Einige konservative Politiker gründen eine Initiative gegen den “Linkstrend“ in der CDU. Die Aktion ist auch eine Kritik an Parteichefin Angela Merkel.

Berlin. Es ging ein Raunen durch die Union, als am Sonntag in zwei großen Zeitungen eine Anzeige erschien, in der mehrere konservative CDU-Politiker gegen den vermeintlichen Linkstrend in ihrer Partei aufbegehrten. Hauptbotschaft: Man registriere "mit großer Sorge", wie sich die Parteiführung von ihren Stammwählern verabschiede und die Öffnung nach links "unumkehrbar" weiter vorantreibe.

Die Parteiführung war gestern bemüht, die Kritiker nicht aufzuwerten und reagierte nur mit einem einzigen Satz: "Der CDU einen Linkstrend zu unterstellen, ist absurd", sagte Generalsekretär Hermann Gröhe der "Welt".

Martin Lohmann, Erstunterzeichner der Anzeige und Sprecher des CDU-Arbeitskreises engagierter Katholiken, verteidigte die Aktion hingegen energisch. Sie sei in keiner Weise ein Affront gegen die Kanzlerin: "Offener und demokratischer geht es doch gar nicht", sagte Lohmann dem Hamburger Abendblatt. Den Unterzeichnern werde in der Parteizentrale "fälschlicherweise" unterstellt, dass sie gegen Merkel seien, womöglich sogar an die Gründung einer neuen Partei rechts von der Union dächten. "Nein", so Lohmann, "das tun wir nicht." Man sei nur in Sorge um die Zukunft der Partei: "Sie wissen ja gar nicht, wie viele Leute wir schon vor der Bundestagswahl davon abhalten mussten, aus der Partei auszutreten! Deshalb haben wir auch keine Angst vor Diskussionen mit der Parteiführung. Gar keine."

Tatsächlich hat Merkel Lohmanns Arbeitskreis, der als neues Sammelbecken der konservativen Kritiker gilt, ein Treffen in Aussicht gestellt. Der Internetseite des Arbeitskreises kann man allerdings entnehmen, dass man dort inzwischen etwas ungeduldig wird. "Als mündige und demokratische Katholiken erwarten wir sehr bald eine Terminierung dieses Gespräches, das für das erste Quartal des Jahres angekündigt worden war", heißt es da.
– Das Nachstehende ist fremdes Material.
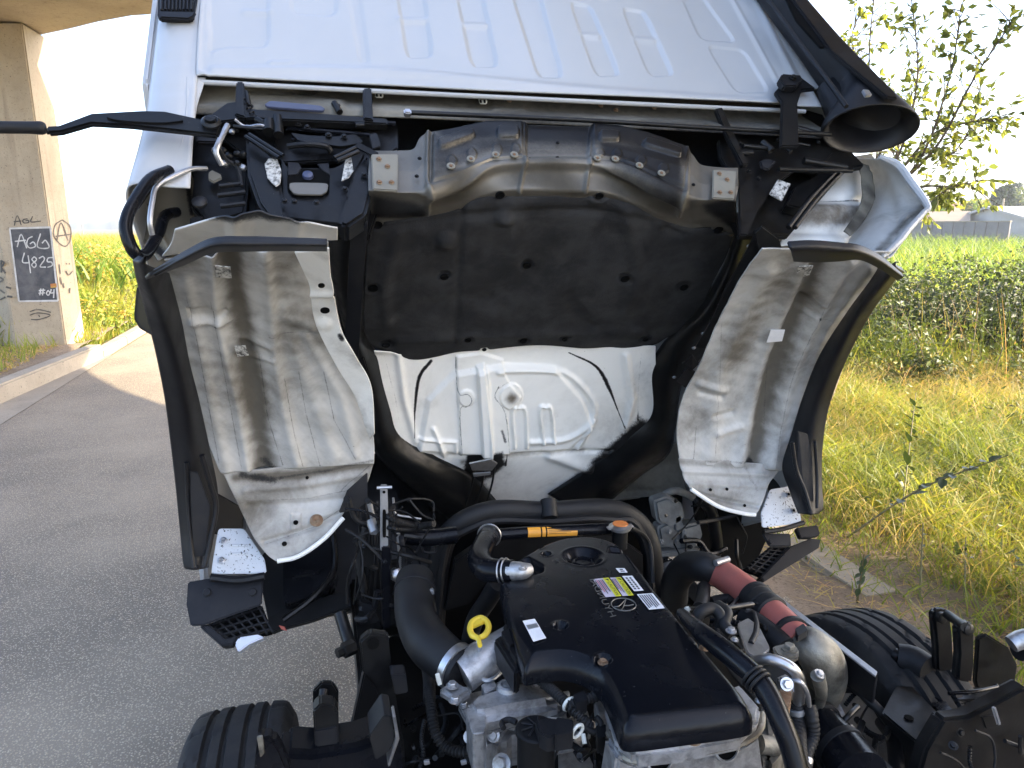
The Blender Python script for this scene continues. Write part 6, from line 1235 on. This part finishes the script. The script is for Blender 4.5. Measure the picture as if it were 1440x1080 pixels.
mf = gl('intake_manifold', [(650, 988), (664, 973), (700, 962), (744, 957), (762, 970), (796, 982), (768, 990), (716, 998), (682, 1006), (662, 1006)], .765, .045, M['alu'], bev=.018)
gl('manifold_flange', [(644, 992), (660, 974), (700, 964), (746, 960), (772, 972), (812, 986), (816, 1000), (772, 1010), (722, 1016), (700, 1024), (682, 1028), (660, 1022)], .716, .012, M['alu'], mf, bev=.003)
gl('manifold_front', [(672, 1014), (716, 1000), (768, 992), (812, 994), (814, 1006), (770, 1014), (724, 1020), (708, 1040), (690, 1044), (674, 1034)], .700, .09, M['alu'], mf, bev=.014)
gl('manifold_gasket', [(650, 996), (664, 980), (700, 968), (744, 963), (770, 975), (808, 988), (810, 1000), (770, 1010), (722, 1016), (696, 1026), (664, 1024)], .704, .012, M['blackdull'], mf, bev=.002)
gl('intake_runner', rnd([(742, 1012), (772, 1006), (778, 1030), (752, 1040)], .2), .66, .08, M['alu'], mf, bev=.02); gl('intake_runner', rnd([(800, 998), (826, 996), (832, 1020), (806, 1026)], .2), .68, .08, M['alu'], mf, bev=.02)
for u, v in ((652, 992), (702, 966), (754, 964), (806, 990), (770, 1006), (668, 1020), (724, 1012)): bolt(G(u, v, .717), UP, .0065, M['steel'], mf)
for u, v, r_ in ((714, 967, .017), (780, 1002, .019)):
    bs = obj('boss', *lathe([(r_ * 1.25, -.004), (r_ * 1.1, .006), (r_ * .8, .008), (r_ * .7, .003), (r_ * .5, .003), (r_ * .45, .009), (0, .009)], G(u, v, .766 if u < 750 else .718), UP, 24), M['alu'], mf)
gl('manifold_step', rnd([(654, 996), (672, 990), (684, 1000), (682, 1030), (664, 1032)], .2), .758, .08, M['alu'], mf, bev=.006)
obj('manifold_rib', *tube([G(*p, .722) for p in ((694, 1018), (704, 1002), (720, 996), (760, 984), (800, 976))], .006, 8, 6), M['alu'], mf)
for u, v in ((661, 1036), (694, 1034), (676, 1048), (655, 975)): bolt(G(u, v, .70), (-.3, -.6, .4), .008, M['alu'], mf)
gl('manifold_lug', rnd([(676, 962), (694, 955), (700, 966), (682, 974)], .2), .76, .03, M['alu'], mf, bev=.006)
obj('manifold_clip', *tube([G(*p, .765) for p in ((672, 945), (680, 956), (692, 955), (704, 946))], .004, 8, 5), M['galv'], mf)
# vacuum canister with connector
cc = G(754, 1026, .80); cn = obj('vacuum_canister', *lathe([(.031, -.16), (.031, -.006), (.034, -.005), (.034, .001), (.031, .003), (.028, .003), (0, .004)], cc, UP, 36), M['blackdull'], TR)
for k in range(9):
    a = k * 2 * math.pi / 9 + .2; obj('cap_rib', *tube([cc + np.array([.006 * math.cos(a), .006 * math.sin(a), .0055]), cc + np.array([.025 * math.cos(a + .25), .025 * math.sin(a + .25), .0055])], .0016, 5, 1), M['flap'], cn)
gl('connector', rnd([(752, 1012), (770, 1008), (800, 1012), (800, 1030), (770, 1036), (758, 1030)], .12), .822, .03, M['plastic'], cn, bev=.005); gl('connector', rnd([(782, 1008), (806, 1012), (806, 1030), (780, 1034)], .15), .828, .03, M['plastic'], cn, bev=.006)
obj('vacuum_pipe', *tube([G(*p, .79) for p in ((708, 1024), (706, 1016), (716, 1012), (726, 1016))], .005, 8, 5), M['plastic'], cn)
lw = gl('pump_casting', [(770, 1046), (800, 1038), (835, 1044), (850, 1075), (850, 1110), (770, 1110)], .66, .1, M['alu'], bev=.02); obj('pump_neck', *tube([G(775, 1046, .70), G(800, 1042, .70), G(812, 1036, .70)], .018, 14, 4), M['alu'], lw); bolt(G(778, 1054, .69), UP, .010, M['alu'], lw); bolt(G(706, 1074, .66), (-.5, -.5, .5), .012, M['alu'], lw)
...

Und dass man davon ausgehe, "dass dieses Gespräch die Möglichkeiten eines weiteren und gemeinsamen Profilierungsengagements im Sinne unserer Partei" eröffnen werde.

Neben Lohmann gehörten unter anderem Sachsen-Anhalts ehemaliger und inzwischen aus der CDU ausgetretener Ministerpräsident Werner Münch, und der Politologe Klaus Motschmann zu den Unterzeichnern des Aufrufs. Sie alle beklagen, dass die CDU unter Merkel in den vergangenen Jahren "wesentliche Grundpositionen aufgegeben" habe. Und sie fordern eine "grundlegende politische Kurskorrektur, eine geistige Wende". Ziel der "Aktion Linkstrend stoppen" sei es, der Aufgabe von christlich-konservativen und marktwirtschaftlichen Positionen entgegenzutreten. Auf Kritik stoßen vor allem der von der Union mitverantwortete "Marsch in den Schuldenstaat", die "linke Gesellschaftspolitik", sowie die Fortführung der "gescheiterten Multikulti-Integrationspolitik" durch die CDU-geführte Bundesregierung. Auch scheue sich die Parteiführung, "dem EU-Beitritt der Türkei eine klare Absage zu erteilen".

Der konservative Aufstand ist eine Reaktion auf die "Berliner Erklärung", die der CDU-Bundesvorstand Mitte Januar formulierte. In diesem zehnseitigen Strategiepapier hieß es zwar, die Union wolle "die Volkspartei der Mitte" bleiben, aber es fand sich darin auch der Satz: "Wir wollen bisherige Wählerinnen und Wähler der SPD für uns gewinnen, die vom Linksruck dieser Partei und der zunehmenden Bereitschaft zu Bündnissen mit der Linken enttäuscht sind." Martin Lohmann, der 1972 in die CDU eingetreten ist, fasst das alles so zusammen: "Wer zu weit links fischt, muss aufpassen, dass er nicht aus dem Boot fällt."